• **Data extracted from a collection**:
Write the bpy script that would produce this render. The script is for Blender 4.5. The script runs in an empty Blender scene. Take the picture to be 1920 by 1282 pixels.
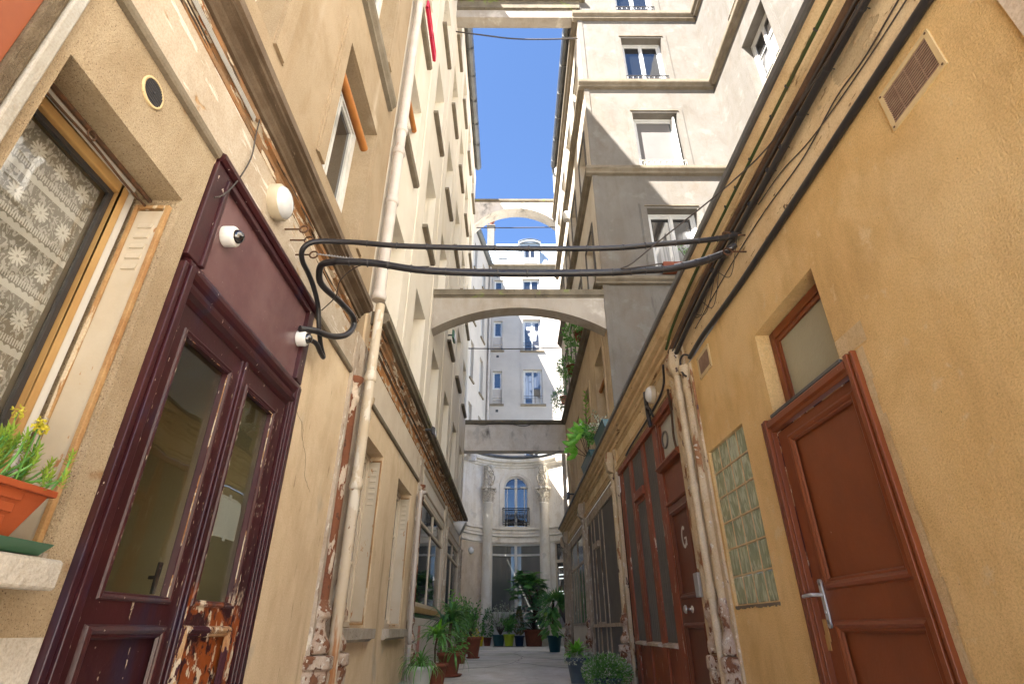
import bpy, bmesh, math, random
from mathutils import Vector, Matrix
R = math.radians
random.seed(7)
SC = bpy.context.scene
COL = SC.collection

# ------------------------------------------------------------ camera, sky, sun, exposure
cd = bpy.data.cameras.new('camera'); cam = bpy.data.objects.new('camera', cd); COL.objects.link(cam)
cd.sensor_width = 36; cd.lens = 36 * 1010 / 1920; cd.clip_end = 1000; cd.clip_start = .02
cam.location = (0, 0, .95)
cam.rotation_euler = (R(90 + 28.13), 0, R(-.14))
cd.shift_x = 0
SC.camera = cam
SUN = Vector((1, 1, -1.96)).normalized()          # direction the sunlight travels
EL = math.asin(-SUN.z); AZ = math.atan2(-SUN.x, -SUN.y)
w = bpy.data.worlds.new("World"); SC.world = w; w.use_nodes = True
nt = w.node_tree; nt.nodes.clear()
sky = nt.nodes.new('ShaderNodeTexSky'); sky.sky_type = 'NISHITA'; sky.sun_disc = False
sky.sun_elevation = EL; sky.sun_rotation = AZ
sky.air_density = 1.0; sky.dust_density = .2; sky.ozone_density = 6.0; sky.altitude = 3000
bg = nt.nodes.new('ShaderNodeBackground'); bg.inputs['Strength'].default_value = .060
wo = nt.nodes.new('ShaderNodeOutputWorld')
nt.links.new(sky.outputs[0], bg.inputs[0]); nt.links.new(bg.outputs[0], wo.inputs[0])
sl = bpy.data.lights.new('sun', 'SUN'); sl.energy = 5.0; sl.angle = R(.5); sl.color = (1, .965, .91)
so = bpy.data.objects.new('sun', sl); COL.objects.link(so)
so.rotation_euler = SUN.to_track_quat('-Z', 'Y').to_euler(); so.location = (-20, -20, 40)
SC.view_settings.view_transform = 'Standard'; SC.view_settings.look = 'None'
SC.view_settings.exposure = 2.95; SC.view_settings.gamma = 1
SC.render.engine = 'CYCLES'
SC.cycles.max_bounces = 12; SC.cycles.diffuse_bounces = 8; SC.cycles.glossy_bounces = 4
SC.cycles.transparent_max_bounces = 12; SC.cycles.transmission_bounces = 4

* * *

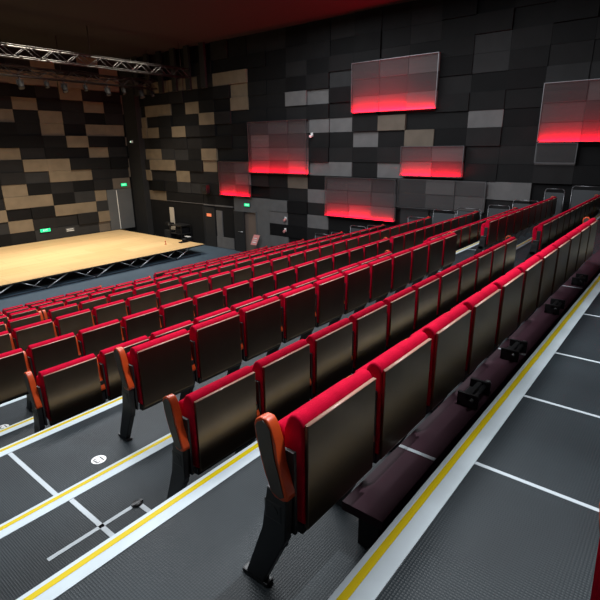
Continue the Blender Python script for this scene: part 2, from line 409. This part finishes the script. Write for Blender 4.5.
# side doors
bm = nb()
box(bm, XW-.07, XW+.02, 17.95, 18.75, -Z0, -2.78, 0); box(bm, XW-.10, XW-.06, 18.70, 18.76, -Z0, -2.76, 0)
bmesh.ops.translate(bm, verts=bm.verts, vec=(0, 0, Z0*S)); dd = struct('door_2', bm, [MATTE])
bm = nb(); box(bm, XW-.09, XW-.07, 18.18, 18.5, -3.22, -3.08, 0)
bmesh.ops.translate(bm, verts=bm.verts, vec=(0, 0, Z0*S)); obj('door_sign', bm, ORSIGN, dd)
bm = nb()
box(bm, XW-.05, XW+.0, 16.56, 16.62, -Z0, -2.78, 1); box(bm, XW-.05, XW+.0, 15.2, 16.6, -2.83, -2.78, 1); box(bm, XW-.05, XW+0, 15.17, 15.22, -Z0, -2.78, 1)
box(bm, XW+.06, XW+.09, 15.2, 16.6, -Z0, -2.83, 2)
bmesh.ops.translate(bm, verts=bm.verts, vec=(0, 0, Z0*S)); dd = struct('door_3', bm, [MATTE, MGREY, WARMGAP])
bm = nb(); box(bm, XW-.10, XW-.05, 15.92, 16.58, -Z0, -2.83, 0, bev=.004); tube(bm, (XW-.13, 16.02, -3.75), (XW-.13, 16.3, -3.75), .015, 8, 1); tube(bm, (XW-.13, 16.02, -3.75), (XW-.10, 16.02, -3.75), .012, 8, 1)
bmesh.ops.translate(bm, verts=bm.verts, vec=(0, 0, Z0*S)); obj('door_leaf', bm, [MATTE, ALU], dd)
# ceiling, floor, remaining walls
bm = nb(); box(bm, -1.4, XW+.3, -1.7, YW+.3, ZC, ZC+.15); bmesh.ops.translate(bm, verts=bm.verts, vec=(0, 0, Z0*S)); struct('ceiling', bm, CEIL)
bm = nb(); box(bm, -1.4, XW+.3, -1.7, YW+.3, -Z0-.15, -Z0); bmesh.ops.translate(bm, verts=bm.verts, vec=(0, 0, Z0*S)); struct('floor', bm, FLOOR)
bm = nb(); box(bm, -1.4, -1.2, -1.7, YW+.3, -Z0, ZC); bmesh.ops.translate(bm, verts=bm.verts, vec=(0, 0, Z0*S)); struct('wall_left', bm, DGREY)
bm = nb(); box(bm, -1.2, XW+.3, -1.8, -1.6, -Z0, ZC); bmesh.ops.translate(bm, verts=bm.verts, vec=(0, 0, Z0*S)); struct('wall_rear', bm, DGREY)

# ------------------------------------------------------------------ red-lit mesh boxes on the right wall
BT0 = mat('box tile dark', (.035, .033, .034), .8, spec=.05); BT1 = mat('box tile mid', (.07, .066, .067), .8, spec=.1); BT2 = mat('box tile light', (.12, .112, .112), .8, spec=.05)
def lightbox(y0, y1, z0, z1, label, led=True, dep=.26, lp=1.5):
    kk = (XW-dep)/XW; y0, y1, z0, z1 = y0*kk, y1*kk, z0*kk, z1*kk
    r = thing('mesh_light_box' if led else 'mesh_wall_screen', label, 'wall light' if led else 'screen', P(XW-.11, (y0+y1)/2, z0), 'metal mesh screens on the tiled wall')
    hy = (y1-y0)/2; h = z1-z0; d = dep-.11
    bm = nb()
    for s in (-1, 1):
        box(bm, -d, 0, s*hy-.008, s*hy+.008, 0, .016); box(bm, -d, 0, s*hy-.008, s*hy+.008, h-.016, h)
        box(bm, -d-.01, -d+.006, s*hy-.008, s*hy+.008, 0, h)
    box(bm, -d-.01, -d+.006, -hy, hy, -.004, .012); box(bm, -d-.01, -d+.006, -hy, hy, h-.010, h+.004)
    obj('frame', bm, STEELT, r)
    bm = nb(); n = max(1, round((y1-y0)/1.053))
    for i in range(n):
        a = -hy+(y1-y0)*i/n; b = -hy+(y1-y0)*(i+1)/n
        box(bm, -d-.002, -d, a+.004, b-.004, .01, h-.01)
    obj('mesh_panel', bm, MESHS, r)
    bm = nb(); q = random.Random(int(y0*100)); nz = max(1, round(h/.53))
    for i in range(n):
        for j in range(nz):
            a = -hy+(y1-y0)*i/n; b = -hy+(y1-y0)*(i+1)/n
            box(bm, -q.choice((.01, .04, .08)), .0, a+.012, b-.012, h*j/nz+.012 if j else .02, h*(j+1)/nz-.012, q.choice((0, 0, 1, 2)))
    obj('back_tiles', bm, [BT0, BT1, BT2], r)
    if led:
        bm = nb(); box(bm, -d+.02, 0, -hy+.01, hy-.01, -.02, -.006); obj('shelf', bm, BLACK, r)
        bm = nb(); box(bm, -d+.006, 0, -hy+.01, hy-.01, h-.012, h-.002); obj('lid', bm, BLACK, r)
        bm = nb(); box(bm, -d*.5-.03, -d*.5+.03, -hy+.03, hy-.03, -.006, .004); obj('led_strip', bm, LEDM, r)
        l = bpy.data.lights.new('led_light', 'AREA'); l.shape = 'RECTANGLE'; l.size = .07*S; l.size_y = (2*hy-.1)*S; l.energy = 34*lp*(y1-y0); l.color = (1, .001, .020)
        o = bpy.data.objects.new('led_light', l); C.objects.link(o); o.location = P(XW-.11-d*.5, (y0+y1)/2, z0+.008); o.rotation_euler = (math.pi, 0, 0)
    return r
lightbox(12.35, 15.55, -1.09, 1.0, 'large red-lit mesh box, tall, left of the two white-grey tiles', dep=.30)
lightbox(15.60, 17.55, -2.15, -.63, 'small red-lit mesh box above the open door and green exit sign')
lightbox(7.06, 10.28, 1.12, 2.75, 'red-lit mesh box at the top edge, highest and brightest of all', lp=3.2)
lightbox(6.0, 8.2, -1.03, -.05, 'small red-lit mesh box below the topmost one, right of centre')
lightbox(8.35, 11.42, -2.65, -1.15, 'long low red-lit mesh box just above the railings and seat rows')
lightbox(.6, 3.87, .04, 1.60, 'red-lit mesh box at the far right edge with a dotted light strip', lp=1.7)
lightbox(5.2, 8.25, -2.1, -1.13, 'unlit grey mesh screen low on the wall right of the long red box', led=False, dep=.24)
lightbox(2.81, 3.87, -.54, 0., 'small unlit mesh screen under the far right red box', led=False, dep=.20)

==

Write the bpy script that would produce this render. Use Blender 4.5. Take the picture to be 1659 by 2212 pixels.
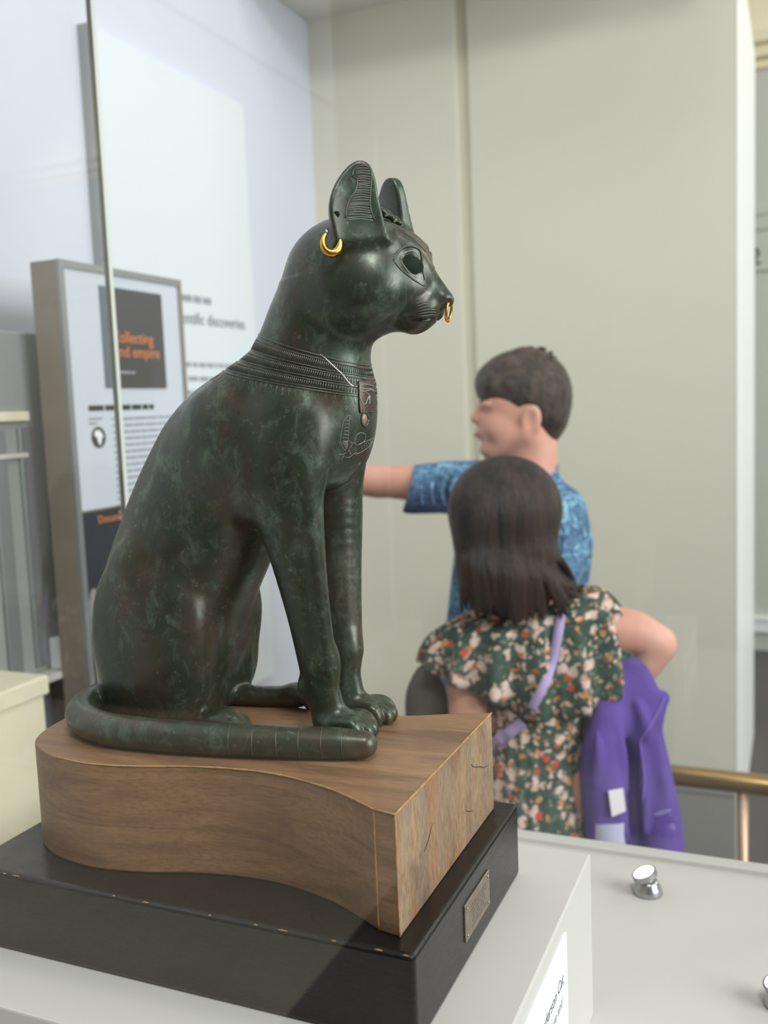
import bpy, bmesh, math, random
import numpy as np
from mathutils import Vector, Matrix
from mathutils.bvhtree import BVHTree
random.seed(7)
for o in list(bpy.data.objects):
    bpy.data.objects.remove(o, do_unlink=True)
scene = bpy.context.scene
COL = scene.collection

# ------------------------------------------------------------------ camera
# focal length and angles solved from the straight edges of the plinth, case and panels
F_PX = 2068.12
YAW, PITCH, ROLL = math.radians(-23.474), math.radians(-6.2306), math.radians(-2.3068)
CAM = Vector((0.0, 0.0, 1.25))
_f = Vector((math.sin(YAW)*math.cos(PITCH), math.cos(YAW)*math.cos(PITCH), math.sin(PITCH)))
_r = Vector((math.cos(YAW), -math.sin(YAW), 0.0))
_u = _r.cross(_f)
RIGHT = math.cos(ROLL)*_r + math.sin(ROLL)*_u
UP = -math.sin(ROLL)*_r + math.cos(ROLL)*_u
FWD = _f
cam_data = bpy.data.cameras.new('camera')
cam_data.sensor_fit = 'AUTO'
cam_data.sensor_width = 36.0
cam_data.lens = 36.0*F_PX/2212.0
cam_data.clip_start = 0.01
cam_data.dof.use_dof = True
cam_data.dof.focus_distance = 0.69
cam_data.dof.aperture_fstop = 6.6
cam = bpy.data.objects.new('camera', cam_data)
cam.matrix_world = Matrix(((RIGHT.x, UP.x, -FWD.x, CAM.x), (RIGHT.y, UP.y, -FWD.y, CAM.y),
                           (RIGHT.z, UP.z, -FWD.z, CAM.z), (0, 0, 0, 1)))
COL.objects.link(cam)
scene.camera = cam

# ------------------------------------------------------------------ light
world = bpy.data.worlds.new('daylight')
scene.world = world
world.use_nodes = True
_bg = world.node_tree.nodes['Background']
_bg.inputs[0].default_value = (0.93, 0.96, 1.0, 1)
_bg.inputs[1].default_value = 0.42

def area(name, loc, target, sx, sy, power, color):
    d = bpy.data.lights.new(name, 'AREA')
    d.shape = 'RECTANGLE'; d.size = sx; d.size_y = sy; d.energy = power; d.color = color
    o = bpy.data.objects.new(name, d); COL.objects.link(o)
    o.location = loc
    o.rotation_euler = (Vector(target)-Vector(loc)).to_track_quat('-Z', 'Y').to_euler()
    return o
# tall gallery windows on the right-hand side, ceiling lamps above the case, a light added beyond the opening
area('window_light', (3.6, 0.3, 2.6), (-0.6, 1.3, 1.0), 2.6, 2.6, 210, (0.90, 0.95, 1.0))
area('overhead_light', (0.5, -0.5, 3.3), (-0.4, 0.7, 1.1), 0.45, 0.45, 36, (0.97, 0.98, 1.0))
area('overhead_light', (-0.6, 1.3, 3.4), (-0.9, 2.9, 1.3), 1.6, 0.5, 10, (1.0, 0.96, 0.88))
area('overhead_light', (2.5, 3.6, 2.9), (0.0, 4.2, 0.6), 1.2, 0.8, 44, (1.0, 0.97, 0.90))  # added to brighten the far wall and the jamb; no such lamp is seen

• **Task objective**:
In the entries above, identify every line with the string "scene".

• **Finished exercise**:
Write the bpy script that would produce this render. The script is for Blender 4.5. The script runs in an empty Blender scene. Take the picture to be 1920 by 1282 pixels.
SC = bpy.context.scene
Continue the Blender Python script for this scene: part 2, from line 409. This part finishes the script. Write for Blender 4.5.
scene = bpy.context.scene
COL = scene.collection
scene.camera = cam
scene.world = world